過激派組織「イスラム国」(IS)の犯罪行為をテーマとする国際風刺画コンテストがこのほど、イランで開催された。イスラム教シーア派を国教とするイランは、スンニ派の過激派とされるISとは敵対関係にあるといわれる。コンテストを巡る関係者の発言や報道から開催の背後にある目的を考察してみた。
コンテストは複数の芸術協会が主催し、2部門で実施された。1つめはISの犯罪をテーマにした部門で、2つめは嫌悪すべき人物部門。国営放送イランラジオによると、開催目的は2つある。ISがシリアやイラクの支配地域で行っている犯罪行為を非難し、抵抗の文化を普及させること。そして、イランと他国の芸術家の交流と対話の下地を作ることだという。
しかし、イランラジオの記事やコンテストの作品からは、別の目的も見て取れる。IS自体はもとより、イランが敵視する米国、イスラエルやカタールなどの湾岸諸国を「自国の利益のためにISを操っている」と非難することだ。嫌悪すべき人物部門の作品で描かれたのは、ISの指導者バグダディだけではなく、カタールの首長、イスラエルのネタニヤフ首相、米、英、仏各国の大統領だった。
インターネットニュースサイトのヘビーは「作品は、イランの極端な反米、反イスラエル主義が反映されているものが多いことをふまえて鑑賞する必要がある」と指摘する。仏AFP通信は「このコンテストでは、主にアラブ諸国の首脳やアメリカ人、シオニストが扱われている」と報じている。
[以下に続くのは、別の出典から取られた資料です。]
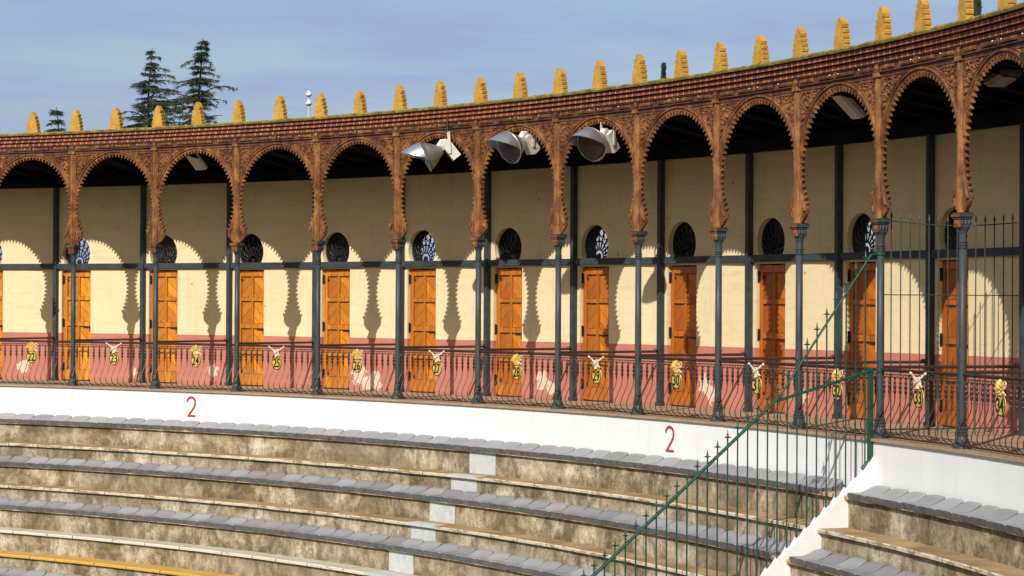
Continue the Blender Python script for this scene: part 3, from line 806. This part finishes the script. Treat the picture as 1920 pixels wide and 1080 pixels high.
# ================================================================== number plaques
def plaque(k):
    n = plate(k); e = empty('number_plaque', (0, 0, 0)); ry = Matrix.Rotation(pi / 2, 3, 'X')
    b = MB(); b.lathe([(.001, .006), (.116, .006), (.121, 0), (.121, -.004), (.001, -.004)], 28, (0, 0, -.036), ry); b.build('medallion', M_GOLD, e)
    b = MB(); b.tube([(.113 * cos(t_), -.007, -.036 + .113 * sin(t_)) for t_ in [2 * pi * i / 24 for i in range(25)]], .006, 5, False); b.build('medallion_rim', M_INK, e)
    me = text_mesh(str(n), .158, .150, .003, .006); me.materials.append(M_INK); link(bpy.data.objects.new('digits', me), e, (0, -.0105, -.111))
    rnd = random.Random(n)
    if n % 2:      # crossed horns with a rosette
        for sg in (-1, 1):
            b = MB(); b.smooth = True; b.tube([(-sg * .09, -.012 - .006 * sg, .085), (sg * .02, -.02 - .006 * sg, .15), (sg * .175, -.012 - .006 * sg, .235)], [.013, .016, .010], 7)
            b.tube([(sg * .165, -.012, .230), (sg * .19, -.012, .243)], .017, 7); b.build('crossed_horn', M_SILVER, e)
        b = MB(); 
        for q in range(12):
            an = 2 * pi * q / 12 + .2; rr = rnd.uniform(.045, .075)
            b.lathe([(.001, -.022), (.014, -.008), (.012, .010), (.001, .022)], 6, (rr * cos(an), -.016, .14 + rr * .75 * sin(an)), Matrix.Rotation(an, 3, 'Y'))
        b.build('ribbon_rosette', M_SILVER, e)
        b = MB(); b.lathe([(.036, 0), (.030, .02), (.012, .05), (.001, .075)], 8, (0, -.014, .065)); b.lathe([(.001, -.02), (.022, -.012), (.001, .02)], 8, (.055, -.02, .185)); b.lathe([(.001, -.02), (.022, -.012), (.001, .02)], 8, (-.06, -.02, .18)); b.build('gold_leaf', M_GOLD, e)
    else:          # gold crest with plumes, ring and a white tip
        b = MB(); b.lathe([(.085, .07), (.078, .10), (.060, .13), (.050, .17), (.030, .20), (.012, .235), (.001, .245)], 8, (0, -.004, 0), None, .25)
        for q in range(9):
            an = radians(20 + 140 * q / 8); rr = .10
            b.lathe([(.001, -.05), (.014, -.01), (.012, .02), (.001, .05)], 6, (rr * cos(an), -.014, .105 + rr * .9 * sin(an)), Matrix.Rotation(pi / 2 - an, 3, 'Y'))
        for q in range(7): b.lathe([(.001, -.014), (.014, 0), (.001, .014)], 6, (rnd.uniform(-.06, .06), -.026, rnd.uniform(.09, .18)))
        b.build('gold_crest', M_GOLD, e)
        b = MB(); b.tube([(.115 + .028 * cos(t_), -.01, .185 + .032 * sin(t_)) for t_ in [2 * pi * i / 12 for i in range(13)]], .007, 5, False); b.build('ring', M_SILVER, e)
        b = MB(); b.tube([(.07, -.014, .12), (.125, -.016, .085), (.145, -.016, .070)], [.006, .009, .010], 6); b.build('white_tip', M_SILVER, e)
        b = MB(); b.box((0, -.012, .083), (.16, .012, .010)); b.build('crest_bar', M_INK, e)
    place(e, k + .525, R - .055, .56)
    tag(e, ('gold plaque numbered %d under crossed silver white horns' if n % 2 else 'gold plaque numbered %d under a gold plumed crest') % n, 'plaque', 'gold number plaques on the railing')
for k in range(-1, 12): plaque(k)

# ================================================================== plastic seats
def seat_mesh():
    b = MB(); b.smooth = True; nu_, nt2 = 14, 20; dep = .37; top = {}
    for j in range(nt2 + 1):
        t_ = j / nt2; y = -.025 + t_ * dep
        hwid = .2225 if t_ < .5 else .2225 - .014 * ((t_ - .5) / .5) ** 2
        if t_ > .78: hwid -= .048 * (1 - sqrt(max(0, 1 - ((t_ - .78) / .22) ** 2)))
        for i in range(nu_ + 1):
            s_ = -1 + 2 * i / nu_; u = s_ * hwid
            z = .050 - .024 * (1 - s_ * s_) * sin(pi * min(1, t_ * 1.15)) + .100 * max(0, t_ - .42) ** 1.5 / .58 ** 1.5 - .022 * max(0, t_ - .86) / .14
            z -= .012 * abs(s_) ** 8
            if j == 0: z -= .010
            top[(i, j)] = len(b.v); b.v.append((u, y, z))
    def face(q): b.f.append(q); b.mi.append(0); b.sm.append(True); b.uv.append(None)
    for j in range(nt2):
        for i in range(nu_): face((top[i, j], top[i + 1, j], top[i + 1, j + 1], top[i, j + 1]))
    rim = [(i, 0) for i in range(nu_ + 1)] + [(nu_, j) for j in range(1, nt2 + 1)] + [(i, nt2) for i in range(nu_ - 1, -1, -1)] + [(0, j) for j in range(nt2 - 1, 0, -1)]
    low = []
    for (i, j) in rim:
        x, y, z = b.v[top[i, j]]; low.append(len(b.v)); b.v.append((x, y + (.022 if j == 0 else 0), -.036 if j == 0 else .002))
    m_ = len(rim); tv_ = []
    for (i, j) in rim: tv_.append(len(b.v)); b.v.append(b.v[top[i, j]])
    for q in range(m_): b.f.append((tv_[q], low[q], low[(q + 1) % m_], tv_[(q + 1) % m_])); b.mi.append(1); b.sm.append(False); b.uv.append(None)
    return b
s0 = seat_mesh().build('plastic_seat', [M_SEAT, M_SEATD])
first = True
RN = {0: 'top', 2: 'second', 4: 'third', 7: 'lowest visible'}
PITCH = .447
for row in (0, 2, 4, 7):
    r, z = ROWS[row]; da = PITCH / (R + r) / D
    lo = {0: -.92, 2: -1.10, 4: -1.25, 7: -1.45}[row]
    hi = {0: 9.80, 2: 9.82, 4: 9.86, 7: 2.6}[row]
    i_ = lo; n = 0
    while i_ < hi:
        n += 1; o = s0 if first else s0.copy()
        if not first: col.objects.link(o)
        first = False
        rr = random.Random(n * 7 + row)
        place(o, i_, R + r, z + .001 + rr.uniform(0, .004), Vector((0, 0, 0)), rr.uniform(-.02, .02))
        tag(o, 'grey plastic seat, %s from the left in the %s row left of the fence' % (word(n), RN[row]), 'seat', 'grey plastic seats along the terrace')
        i_ += da
    i_ = 10.20 if row < 7 else 99; n = 0
    while i_ < (12.4 if row == 0 else 11.6):
        n += 1; o = s0.copy(); col.objects.link(o); rr = random.Random(n * 13 + row)
        place(o, i_, R + r, z + .001 + rr.uniform(0, .004), Vector((0, 0, 0)), rr.uniform(-.02, .02))
        tag(o, 'grey plastic seat, %s from the white sloping wall in the %s row' % (word(n), RN[row]), 'seat', 'grey plastic seats along the terrace')
        i_ += da

# ================================================================== white sloping wall and green fence in the plane of column 10
def slope_z(r): return -.385 + (r + .22) * .905
b = MB()
sp_ = [(-.095, -.20)]
r = -.20
while r > -4.9:
    sp_ += [(r, slope_z(r) + .02), (r - .06, slope_z(r) - .075)]; r -= .127
low_ = [(-4.9, -5.3), (-.095, -5.3)]
poly = sp_ + low_
tri = tessellate_polygon([[Vector((p[0], p[1], 0)) for p in poly]])
# in local frame: x tangential, y outward
n = len(poly); vs = [(-.055, p[0], p[1]) for p in poly] + [(.055, p[0], p[1]) for p in poly]
b.add(vs, [tuple(t_) for t_ in tri] + [tuple(k + n for k in t_) for t_ in tri] + [(i, (i + 1) % n, n + (i + 1) % n, n + i) for i in range(n)])
o = b.build('sloping_wall', M_WHITE); place(o, 10.0, R)
tag(o, 'whitewashed sloping wall between the terraces with jagged top under the fence', 'wall')

def star_finial(b, p, s_=1.0):
    x, y, z = p
    b.lathe([(.006, -.02), (.012, 0), (.006, .012)], 6, (x, y, z - .045 * s_))
    b.lathe([(.007, 0), (.015, .012 * s_), (.010, .035 * s_), (.001, .075 * s_)], 6, (x, y, z))
    for dx, dy in ((1, 0), (-1, 0), (0, 1), (0, -1)):
        b.tube([(x, y, z + .002), (x + dx * .022 * s_, y + dy * .022 * s_, z + .010), (x + dx * .042 * s_, y + dy * .042 * s_, z + .000)], [.010, .007, .001], 5)
gf = empty('spiked_fence', (0, 0, 0))
def rail_z(r):
    if r > -1.32: return .50 + (r + 1.32) * (2.13 - .50) / (1.32 - .16)
    return .50 + (r + 1.32) * .868
b = MB(); b.tube([(0, -1.32, .50), (0, -.13, 2.17), (0, -.05, 2.19)], .014, 7); b.build('upper_rail', M_GREEN, gf)
b = MB(); b.tube([(0, -4.9, rail_z(-4.9)), (0, -1.28, .535)], .021, 8); b.build('sloping_rail', M_GREEN, gf)
b = MB(); b.tube([(0, -1.34, .455), (0, -.12, .80)], .019, 8); b.build('flat_rail', M_GREEN, gf)
b = MB(); b.box((0, -.13, .25), (.060, .050, 1.12)); b.box((0, -.135, .815), (.075, .065, .03)); b.tube([(0, -.14, -.26), (0, -.24, -.36)], .02, 6); b.build('end_post', M_GREEN, gf)
b = MB(); b.lathe([(.050, -.02), (.056, -.02), (.056, .02), (.050, .02)], 14, (0, 0, 2.19)); b.lathe([(.050, -.02), (.056, -.02), (.056, .02), (.050, .02)], 14, (0, 0, .80)); b.build('column_clamp', M_GREEN, gf)
r = -.20; c_ = 0
while r > -4.85:
    b = MB(); zt = rail_z(r) + (.10 if r < -.3 else .06); zb = slope_z(r) - .12
    b.tube([(0, 0, zb), (0, 0, zt)], .0100, 6); star_finial(b, (0, 0, zt), 1.25)
    b.build('picket', M_GREEN, gf, (0, r, 0)); r -= .127
place(gf, 10.0, R)
tag(gf, 'green iron fence with star spikes climbing the white sloping wall to a column', 'fence')
kf = empty('spiked_fence', (0, 0, 0))
def rod(y): return 2.585 - .05 * sin(pi * min(1, max(0, (y - .06) / 1.8)))
b = MB(); b.tube([(0, y, rod(y)) for y in [.05 + .2 * q for q in range(10)]], .007, 6); b.build('top_rod', M_DGREEN, kf)
b = MB(); b.tube([(0, .05, 1.70), (0, 1.87, 1.70)], .007, 6); b.build('middle_rod', M_DGREEN, kf)
b = MB(); b.tube([(0, .05, .10), (0, 1.87, .10)], .009, 6); b.build('bottom_rod', M_DGREEN, kf)
for q in range(14):
    y = .14 + .127 * q
    b = MB(); zt = rod(y) + .045; b.tube([(0, 0, .02), (0, 0, zt)], .0085, 6); b.lathe([(.008, 0), (.015, .012), (.010, .04), (.001, .085)], 6, (0, 0, zt - .005)); b.build('picket', M_DGREEN, kf, (0, y, 0))
place(kf, 10.0, R)
tag(kf, 'tall dark spiked fence crossing the gallery between plaques 32 and 33', 'fence')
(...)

コンテストを紹介する6月13日付のイランラジオの記事は、コンテストの説明から始まり、次のように主催者のショジャーイー・タバータバーイー氏の言葉を引用し、イスラエルと米国への攻撃を展開している。
「(シオニスト系の)あるメディアのサイトでは『イランで開催の風刺画コンテストが、ISをイスラエルや米国と関連付けた』という見出しの記事が掲載されていた。またこのニュースに対する読者からのコメント欄では、ISに対するシオニストの本当の感情が読み取れ、ISが中東地域でシオニストと米国の目的のために結成されたことが理解できる。コメントの多くは、こうしたイベントによりISが攻撃されることにシオニストが不快感や怒りを感じている、というものだった。例えば、ある人のコメントには『イスラエルが世界でより安心感が持てるように、イスラム教徒が殺されてしまえばいいのに』というのがあった。また、別の人のコメントでは、中東におけるISの存在は必要である、とされていた」
こうしたコメントをあえて取り上げたうえで、イランラジオはこの記事を次のように締めくくる。
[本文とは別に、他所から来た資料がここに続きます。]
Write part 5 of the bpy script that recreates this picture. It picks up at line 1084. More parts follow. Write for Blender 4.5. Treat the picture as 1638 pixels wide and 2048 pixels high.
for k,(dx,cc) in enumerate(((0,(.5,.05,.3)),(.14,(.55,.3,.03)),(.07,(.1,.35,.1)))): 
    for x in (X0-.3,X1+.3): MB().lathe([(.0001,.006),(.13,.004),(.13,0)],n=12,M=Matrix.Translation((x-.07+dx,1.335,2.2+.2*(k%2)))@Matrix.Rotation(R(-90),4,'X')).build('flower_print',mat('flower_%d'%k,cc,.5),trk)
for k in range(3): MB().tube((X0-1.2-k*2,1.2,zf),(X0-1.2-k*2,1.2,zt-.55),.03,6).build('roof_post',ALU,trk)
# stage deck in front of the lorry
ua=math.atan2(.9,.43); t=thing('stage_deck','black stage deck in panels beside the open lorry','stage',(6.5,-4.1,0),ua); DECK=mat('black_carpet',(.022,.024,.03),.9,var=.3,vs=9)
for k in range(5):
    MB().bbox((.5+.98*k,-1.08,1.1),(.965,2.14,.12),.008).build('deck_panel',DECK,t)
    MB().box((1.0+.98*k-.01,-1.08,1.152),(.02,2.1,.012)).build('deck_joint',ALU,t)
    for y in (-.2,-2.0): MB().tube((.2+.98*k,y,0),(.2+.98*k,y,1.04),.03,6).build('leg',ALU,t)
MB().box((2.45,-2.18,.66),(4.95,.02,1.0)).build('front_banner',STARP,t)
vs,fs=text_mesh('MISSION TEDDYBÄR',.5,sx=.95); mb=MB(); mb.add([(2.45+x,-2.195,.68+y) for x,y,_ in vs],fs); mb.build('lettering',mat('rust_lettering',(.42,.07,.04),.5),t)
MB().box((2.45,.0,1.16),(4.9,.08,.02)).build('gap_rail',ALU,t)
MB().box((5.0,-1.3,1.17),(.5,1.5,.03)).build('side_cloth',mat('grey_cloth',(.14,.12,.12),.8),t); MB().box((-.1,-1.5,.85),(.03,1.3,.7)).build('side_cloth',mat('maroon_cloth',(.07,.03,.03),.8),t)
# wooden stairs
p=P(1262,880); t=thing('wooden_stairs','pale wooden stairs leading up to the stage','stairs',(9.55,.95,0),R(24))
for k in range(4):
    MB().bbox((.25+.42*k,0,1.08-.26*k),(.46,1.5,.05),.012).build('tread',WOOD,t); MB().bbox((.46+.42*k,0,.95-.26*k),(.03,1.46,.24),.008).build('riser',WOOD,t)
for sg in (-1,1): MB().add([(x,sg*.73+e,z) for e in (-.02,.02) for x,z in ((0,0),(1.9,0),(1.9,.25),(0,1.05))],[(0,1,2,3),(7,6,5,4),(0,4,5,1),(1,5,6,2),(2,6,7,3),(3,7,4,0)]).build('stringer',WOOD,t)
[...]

「このように読者のコメントの1つからも、ISをテーマにした国際風刺画コンテストの開催にシオニストがなぜ怒りを感じているかが見て取れる。複数の証拠からすると、どうやらISはシオニスト政権とつながりがあり、シオニストが長年にわたって達成できなかった目標を追求しているように思われる」
今回のコンテストは、2月に作品募集を開始。1072点の応募作品から選ばれた172点が最終審査に進み、5月31日に首都テヘランのアラスバラン文化センターで行われた閉会式で受賞作が発表された。最優秀賞はイラン人アーティストだった。
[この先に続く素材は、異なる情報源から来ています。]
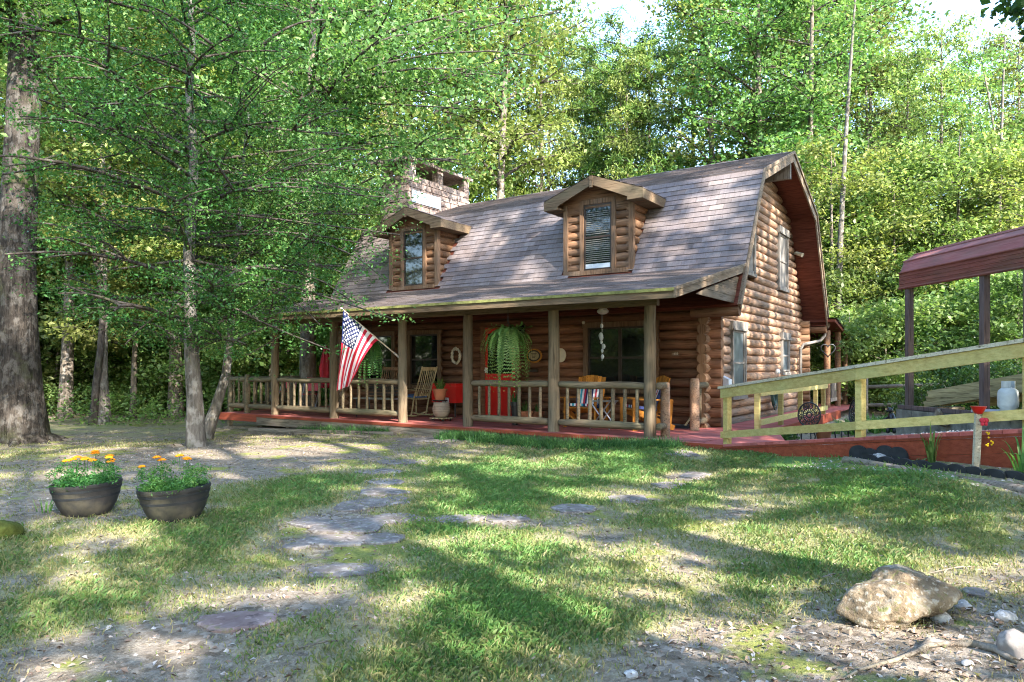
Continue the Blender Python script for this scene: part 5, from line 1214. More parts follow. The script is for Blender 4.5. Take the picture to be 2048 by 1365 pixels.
for (a, b, lab) in (((1085, 1255), (1135, 1215), 'thin curved twig in the grass right of centre'), ((1620, 1165), (1690, 1148), 'short dry twig left of the boulder'), ((590, 1300), (690, 1285), 'dry twig on the bare ground at lower left'), ((1850, 1150), (1960, 1135), 'grey twig behind the boulder')):
    p0, p1 = on_ground(*a), on_ground(*b); w = MB(); md = (p0+p1)/2+np.array([0.02, 0.03, 0.02]); w.tube([p0+[0, 0, .004], md, p1+[0, 0, .006]], [0.004, 0.005, 0.002], 6); o = w.build('twig', M['timber'], None, True); tag(o, lab, 'twig')

# landscape timbers, edging, bed
def timber(p0, p1, r, lab, mat='timber', sq=False):
    w = MB(); p0 = np.array(p0, float); p1 = np.array(p1, float)
    if sq: w.beam(p0, p1, 2*r, 1.6*r, bev=0.01)
    else: w.tube([p0+(p1-p0)*t+np.array([0, 0, 0.004*math.sin(t*9)]) for t in np.linspace(0, 1, 9)], r, 10, True, 0.5, 0.03)
    o = w.build('landscape_timber', M[mat], None, 'auto'); tag(o, lab, 'timber'); return o
a, b = on_ground(1690, 925), on_ground(2110, 1000); timber(a+[0, 0, .02], b+[0, 0, .025], 0.05, 'weathered grey timber bordering the mulch bed below the ramp')
a, b = on_ground(500, 862), on_ground(790, 872); timber(a+[0, 0, .03], b+[0, 0, .03], 0.055, 'long dark timber laid on the ground below the left of the porch', sq=True)
a, b = on_ground(452, 857), on_ground(520, 858); timber(a+[0, 0, .0], b+[0, 0, .0], 0.09, 'short dark beam under the left corner of the deck', sq=True)
a, b = on_ground(600, 870), on_ground(745, 877); timber(a+[0, -.1, .02], b+[0, -.1, .02], 0.045, 'lower timber in front of the long dark one', sq=True)
w = MB(); a = on_ground(800, 863); w.box((a[0]-0.02, a[1]-0.22, a[2]-0.1), (a[0]+0.95, a[1]+0.1, -0.07), 0.5); o = w.build('porch_step', M['timber']); tag(o, 'low wooden step at the porch opening', 'step')
ed = [(1740, 921), (1775, 926), (1810, 930), (1845, 934), (1880, 939), (1915, 943), (1950, 948), (1990, 953), (2030, 957), (2068, 962)]
for i, (x, y) in enumerate(ed):
    p = on_ground(x, y); w = MB(); n = 12; R0 = 0.105; dirv = unit(on_ground(2030, 957)-on_ground(1775, 926)); tv = np.array([0, 0, 1.0]); nn_ = np.cross(dirv, tv)
    poly = [p-tv*0.05-dirv*R0, ] + [p-dirv*R0*math.cos(PI*k/n)+tv*(0.02+0.05*math.sin(PI*k/n)) for k in range(n+1)] + [p-tv*0.05+dirv*R0]
    w.prism(poly, nn_*0.03); o = w.build('garden_edging', M['rubber'], None, 'auto'); tag(o, 'black scalloped edging piece in the row beside the grey timber', 'edging', 'black scalloped edging in the mulch bed')
er = thing('edging_roll', on_ground(1755, 915), 'standing black scalloped rubber edging leaning on the red ramp board', 'edging')
w = MB(); base = on_ground(1755, 914)
for i, (s0, s_, h) in enumerate([(2.36, 21, 20), (2.53, 17, 17), (2.70, 20, 22), (2.88, 21, 22)]):
    p = RP(s0, -0.10-0.03*(i % 2)); p[2] = gz(p[0], p[1]); r_ = s_/F*depth(p[0], p[1]); hh = h/F*depth(p[0], p[1]); 
    w.prism([p-rd_*r_-[0, 0, .05]]+[p-rd_*r_*math.cos(PI*k/10)+np.array([0, 0, hh*(0.45+0.8*math.sin(PI*k/10))]) for k in range(11)]+[p+rd_*r_-[0, 0, .05]], rn*0.03)
w.build('panel', M['rubber'], er, 'auto')
# stake with a red funnel, butterfly ornament with trailing flowers
p = RP(3.78, -0.22); p[2] = gz(p[0], p[1]); dd = depth(p[0], p[1]); top = at_d(1957, 822, dd+0.05)
w = thing('wooden_stake', p, 'leaning wooden stake topped with a red funnel in the mulch bed', 'stake'); q = MB(); q.beam(p+[0, 0, -.05], top, 0.03, 0.062, up=RT); q.build('post', M['ramptop'], w)
q = MB(); q.lathe(top, [(0.035, -0.03), (0.05, 0.0), (0.068, 0.04), (0.072, 0.045), (0.03, 0.04)], 14); q.build('funnel', M['red'], w, True)
b_ = thing('butterfly_ornament', p, 'pink and red butterfly ornament with yellow flowers wired to the stake', 'ornament'); q = MB(); t2 = at_d(1962, 845, dd-.06)
for sx, sz, r_ in ((-1, 1, .045), (1, 1, .045), (-1, -1, .03), (1, -1, .03)): q.ball(t2+RT*(sx*0.018+0.03)+np.array([0, 0, sz*0.018]), (r_*0.55, 0.008, r_*0.6), 8)
q.build('wing', M['redcloth'], b_, True); q = MB()
for i in range(12): q.ball(at_d(1978+random.uniform(-7, 8), 868+random.uniform(-10, 25), dd-.05), 0.009, 6)
q.build('flower', M['marigoldy'], b_, True)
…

参加者の出身国はイランがもっとも多く、中国、ブラジル、オーストラリア、ドイツ、ペルーや、マレーシアやインドネシアなど40カ国以上に及んだ。受賞作はイラン国内をはじめ、イラク、シリアやレバノンで展示されるという。
米国の非営利団体、ジャーナリスト保護委員会(CPJ)による「もっとも検閲が厳しい国」(2015年)、「投獄されているジャーナリストの人数がもっとも多い国」(2014年12月)で、イランはいずれもトップ10に入っている。
上述のタバータバーイー氏は、コンテストの閉会式で「イランや他国の自由な風刺画家の作品が、他国でも展示されることを約束する」と述べた。だが、イランでは同国のアーティストが避妊を制限する法律に反対して国会議員を動物に例えた風刺漫画を描き、6月に禁固12年9カ月の判決を受けたばかりだ。
イランはまた、サウジアラビアのイエメンへの攻撃を非難する風刺画コンテストも6月に開催。2月には仏シャルリーエブド紙がイスラム教の預言者ムハンマドの風刺画を掲載したことを非難するため、2006年以来2度目となる「ホロコースト風刺画コンテスト」も開催している。
イランは自国のアーティストやジャーナリストの自由な活動を制限しつつ、敵対する国を非難する手段としては風刺画を用いる傾向にあるようだ。